Rock Ethics Institute Colloquium: “Pour nous en préserver”: On Genre Innovation and the Representational Ethics of Transfeminine Care Work in 21st Century Francophone Island Narratives

Rock Ethics Institute Colloquium: “Pour nous en préserver”: On Genre Innovation and the Representational Ethics of Transfeminine Care Work in 21st Century Francophone Island Narratives

Sep 15, 2021
1:00PM
– 2:00PM

“Pour nous en préserver”: On Genre Innovation and the Representational Ethics of Transfeminine Care Work in 21st Century Francophone Island Narratives 

by Eric Disbro 

In her short story “Abandoning myself…” (2010), Magali Marson’s protagonist says of her dear friend, Nirina, “Yes, Nirina was “him,” and I hadn’t seen it throughout all those nights. She had her Chinese mother’s delicate features; she was all gentle femininity.

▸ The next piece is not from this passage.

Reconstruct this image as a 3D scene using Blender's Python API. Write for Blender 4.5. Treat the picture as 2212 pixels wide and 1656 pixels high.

Sometimes I thought that her voice was low, a little husky, but no, I hadn’t figured it out.” In these final lines of the story, Nirina’s trans identity is revealed to the protagonist and readers alike; both find themselves mentally rewinding the plot of the story to think through its pivotal moments now imbued with gendered ambiguity. Marson’s story is exemplary of the genre that I call the “trans reveal narrative” in which a character’s trans/non-binary identity is revealed in the denouement of the plot. Contextualizing this nascent genre in francophone island literatures, I examine prior identifiable tropes of transfemininity that have found a place in 21st-century novels of the same regions, specifically the way transfeminine characters fill the roles of surrogate mothers for cisgender adolescents. I ask, then, how do trans reveal narratives highlight more concretely the burden of care assigned to trans characters, and how can this genre engage reading publics in the daily work of mutual aid?